From the listing below, pull out all lines with "that" in them.
..........
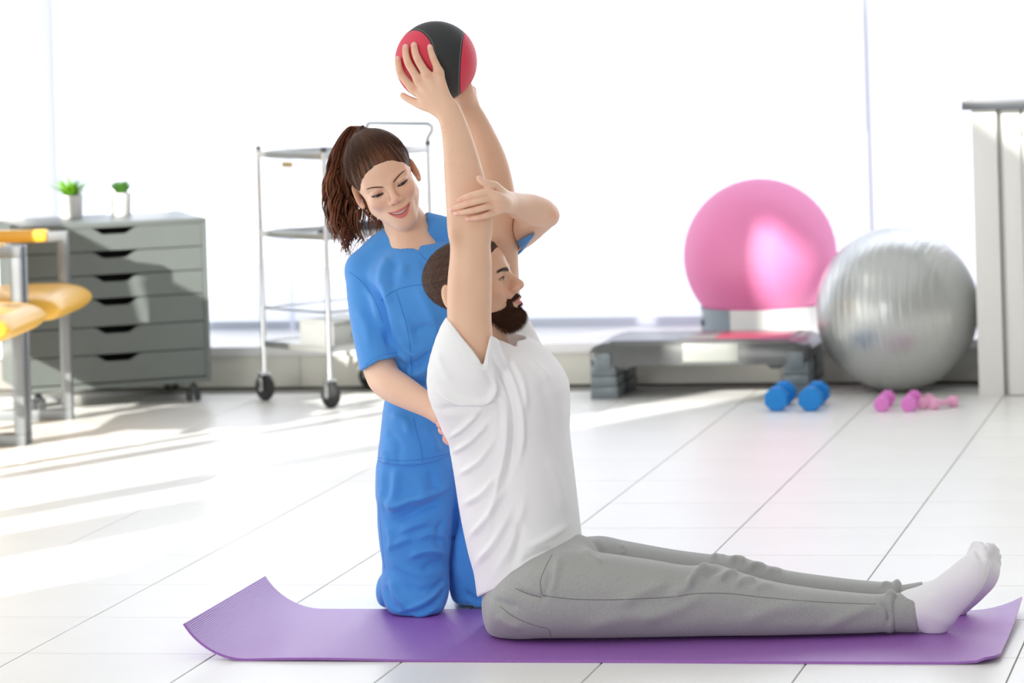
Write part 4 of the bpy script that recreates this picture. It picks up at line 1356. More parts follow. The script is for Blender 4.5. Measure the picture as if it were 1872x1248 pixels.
down = A_m @ np.array([0, -.9, .25])
Vs_, Qs_ = V, Q
VV, TT = strands(V, Q, 11000, lambda p: .004 + .007 * sst(-6, -10, HM.local(p)[:, 1]) * sst(2, 6, HM.local(p)[:, 2]), lambda p: np.repeat(down[None], len(p), 0), .00024, 5, keep=lambda c: (mask_beard(HM.local(c)) > .03) * 1.0)
col = np.repeat(lin(58, 38, 28)[None], len(VV), 0); col = mixc(col, lin(120, 76, 50), np.repeat(hash1(np.arange(len(VV) // 7), 3) ** 2, 7) * .8)
fm = (VM[:, 1] > 8.08) & (VM[:, 1] < 8.26)
qs = QM[fm[QM].all(1)]
st2, tt2 = strands(VM, qs, 1500, lambda p: np.full(len(p), .0028), lambda p: np.repeat(down[None], len(p), 0), .00014, 6, keep=lambda c: sst(-.45, .0, mask_beard(HM.local(c))) ** 2 * (mask_beard(HM.local(c)) < .05) * (HM.local(c)[:, 1] > -9) * (np.abs(mask_beard(HM.local(c)) + .5) > .001))
c2 = np.repeat(lin(92, 60, 44)[None], len(st2), 0)
TT = np.concatenate([TT, tt2 + len(VV)]); VV = np.concatenate([VV, st2]); col = np.concatenate([col, c2])
tag(child('beard_strands', VV, TT, M['hair_m'], beard, col=col), kind='stuff')
# brows and lashes as small raised tufts
def brow(hd, q, pts, r, m, parent, root):
    c = []
    bv = bv_m if hd is HM else bv_w
    mb = MB()
    P3 = []
    for (x, y, z, rr) in pts:
        o = Vector(hd.L(q * x, y, z + 3)); d = Vector(hd.A @ np.array([0, 0, -1.0]))
        h_ = bv.ray_cast(o, d)
        if h_[0] is not None: P3.append((h_[0] - Vector(root.location), rr * hd.s))
    if len(P3) > 1:
        mb.tube([p for p, _ in P3], [r_ for _, r_ in P3], 6)
        mb.build('eyebrow', m, parent)
for q in (-1, 1):
    brow(HM, q, [(1.0, 1.45, 8, .10), (1.9, 1.8, 8, .2), (2.9, 2.0, 8, .2), (3.8, 1.85, 7, .16), (4.7, 1.35, 6, .06)], 1, M['lash'], man, man)

for q in (-1, 1):
    c_ = [Vector(HM.L(q * x, y, z)) - man.location for x, y, z in [(1.95, -.25, 8.1), (2.4, .12, 8.5), (3.1, .32, 8.62), (3.8, .22, 8.45), (4.4, -.1, 7.95)]]
    MB().tube(c_, [.0004, .0008, .0009, .0009, .0004], 6).build('eyelash', M['lash'], man)
# fine hair on his forearms
um, vm = project(VM)
fa = (vm > 212) & (vm < 316) & ((VM[:, 1] < 8.075) | (VM[:, 1] > 8.265))
st2, tt2 = strands(VM, QM[fa[QM].all(1)], 900, lambda p: np.full(len(p), .008), lambda p: np.repeat(np.array([[-.9, 0, -1.3]]), len(p), 0), .00006, 12)
tag(child('arm_hair', st2, tt2, M['hair_m'], body_m, col=np.repeat(lin(128, 92, 70)[None], len(st2), 0)), kind='stuff')
# white t-shirt
T_ = Sdf()
profile_loft(T_, [(1112, 878, 1069, .186), (1040, 869, 1066, .182), (1000, 858, 1063.5, .178), (930, 843, 1056, .172), (860, 832, 1048, .168), (800, 822, 1041, .172), (750, 810, 1041, .182), (712, 806, 1040, .186), (680, 812, 1028, .180), (655, 826, 1002, .160), (632, 846, 972, .125), (612, 862, 945, .09)], YM, 0, 2.25, .02)
chain_px(T_, [(854, 592, YN + .005, 37), (848, 640, YN + .01, 56), (844, 700, YN + .03, 64), (858, 765, YN + .06, 52)], .03)
chain_px(T_, [(925, 600, YF, 46), (938, 650, YF - .01, 56), (960, 700, YF - .04, 62)], .03)
chain_px(T_, [(890, 640, YM - .06, 30), (930, 655, YM, 46), (965, 670, YM + .08, 44)], .03)
chain_px(T_, [(857, 612, YN - .004, 47), (860, 630, YN - .004, 51), (868, 665, YN, 54), (872, 700, YN + .02, 56)], .012, first=.02)
# hem: cut on a slope that follows the hip
def hemcut(X, Y, Z):
    X, Y, Z = np.broadcast_arrays(X, Y, Z)
    p, q = PY(879, 1089, YM), PY(1062, 984, YM)
    n_ = np.array([(q - p)[2], 0, -(q - p)[0]]); n_ /= np.linalg.norm(n_)
    if n_[2] > 0: n_ = -n_
    s = ((X - p[0]) * (q - p)[0] + (Z - p[2]) * (q - p)[2]) / ((q - p) @ (q - p))
    return (X - p[0]) * n_[0] + (Z - p[2]) * n_[2] + .010 * np.sin(s * 5.0) * np.exp(-((s - .55) / .35) ** 2) - .004 * np.sin(s * 19 + Y * 30)
T_.func(hemcut, None, None, .003, 'i')
vcut(T_, [((883, 669), (817, 579)), ((897, 607), (883, 669))], 7.8, 8.055, .004)
# neckline and far sleeve mouth
ell_px(T_, 913, 604, YM, .062, .080, .056, .006, 's')
T_.chain([PY(911, 600, YF), PY(911, 540, YF)], [.056, .07], .004, 's')
vcut(T_, [((932, 629), (889, 609)), ((944, 500), (944, 700)), ((891, 700), (891, 500))], 7.9, 8.22, .004)
# inside is hollow under the hem
lo, hi = T_.bounds()
V, Q = grow(T_, [(lo - .01, hi + .01, .0030)], 3)
tf = [([(899, 648), (921, 690), (935, 735), (939, 790), (934, 845), (924, 890)], -.009, 6), ([(886, 668), (906, 705), (921, 745), (925, 795), (918, 850), (904, 915), (892, 980)], .007, 7), ([(912, 650), (936, 695), (951, 745), (955, 800), (948, 850)], .006, 7),
      
      ([(925, 640), (955, 700), (962, 760)], .005, 8), ([(880, 670), (905, 700), (917, 740), (915, 790)], -.007, 9),
      ([(792, 705), (826, 731), (868, 738), (896, 730), (906, 708), (902, 676)], .008, 7, .5), ([(800, 745), (835, 748), (880, 738)], -.005, 8),
      ([(823, 800), (850, 780), (878, 750)], .006, 6, .4), ([(826, 830), (862, 806), (896, 770)], .006, 7, .5), ([(838, 870), (876, 845), (908, 800)], .005, 7, .4), ([(846, 925), (880, 905), (915, 862)], .005, 8, .4),
      ([(858, 985), (890, 950), (926, 890)], .005, 8, .5), ([(868, 1035), (900, 1000), (938, 930)], .005, 9, .5), ([(905, 1050), (940, 985), (960, 905)], .004, 10),
      ([(935, 1040), (948, 990), (950, 940)], -.005, 10), ([(960, 1005), (1000, 985), (1040, 960)], .004, 9, .4), ([(950, 1030), (985, 1012), (1020, 1000)], -.004, 8), ([(1000, 830), (1020, 880), (1030, 940)], .0035, 12),
      ([(985, 690), (1005, 740), (1012, 800)], -.004, 14), ([(840, 600), (862, 640), (884, 676)], .002, 4), ([(800, 640), (812, 675), (830, 700)], .004, 8), ([(960, 650), (985, 672), (1010, 700)], .004, 8)]
V = folds(V, Q, tf, hs=1.5, ws=.8)
tee = child('t_shirt', V, Q, M['tee'], man)
bv_t = bvh_of(V, Q)
def loc_parent(o, root, parent):
    if o: o.location = -Vector(root.location); o.parent = parent
for pts in ([(886, 1078), (930, 1052), (985, 1024), (1018, 1002), (1056, 976)],):
    loc_parent(seam(bv_t, pts, .0006, 'hem_stitch', M['tee'], None), man, tee)
loc_parent(seam(bv_t, [(814, 588), (845, 632), (876, 674), (886, 676), (893, 648)], .0016, 'sleeve_hem', M['tee'], None, -.0006), man, tee)

# grey joggers
J = Sdf()
def leg(st, k=.02):
    cs, ra, rb = [], [], []
    for u_, vt, Y, hy, *b in st:
        zt = PY(u_, vt, Y)[2]; zb = b[0] if b else .0065
        c = PY(u_, vt, Y); c[2] = (zt + zb) / 2
        # keep the station under its own pixel column
        cs.append(c); ra.append(hy); rb.append((zt - zb) / 2)
    J.loft(cs, ra, rb, (0, 1, 0), (0, 0, 1), k, 'u', 2.35, .02)
leg([(905, 1085, 8.04, .07, .03), (945, 1035, 8.035, .09), (990, 1012, 8.03, .098), (1040, 1003, 8.032, .1), (1100, 1012, 8.036, .098), (1184, 1024, 8.045, .09), (1265, 1035, 8.055, .082), (1300, 1032, 8.06, .08), (1345, 1046, 8.065, .078), (1400, 1062, 8.07, .074), (1454, 1072, 8.078, .07), (1535, 1082, 8.092, .062), (1600, 1087, 8.104, .056), (1636, 1087, 8.11, .05, .009)], 0)
leg([(960, 1060, 8.26, .09), (1030, 990, 8.275, .1), (1090, 981, 8.28, .098), (1141, 990, 8.285, .092), (1238, 1007, 8.295, .082), (1303, 1015, 8.30, .078), (1340, 1018, 8.305, .077), (1427, 1042, 8.315, .07), (1508, 1054, 8.325, .062), (1590, 1063, 8.335, .055), (1645, 1067, 8.34, .05, .010)], .02)
ell_px(J, 972, 1083, 8.16, .106, .19, .118, .035)
ell_px(J, 935, 1120, 8.10, .056, .105, .066, .03)
ell_px(J, 935, 1112, 8.24, .056, .10, .066, .03)
ell_px(J, 1040, 1035, 8.15, .07, .12, .075, .04)
chain_px(J, [(900, 1070, YM, 14), (960, 1020, YM, 40)], .04)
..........
◆ SOLUTION ◆
Write part 4 of the bpy script that recreates this picture. It picks up at line 1356. More parts follow. The script is for Blender 4.5. Measure the picture as if it were 1872x1248 pixels.
# hem: cut on a slope that follows the hip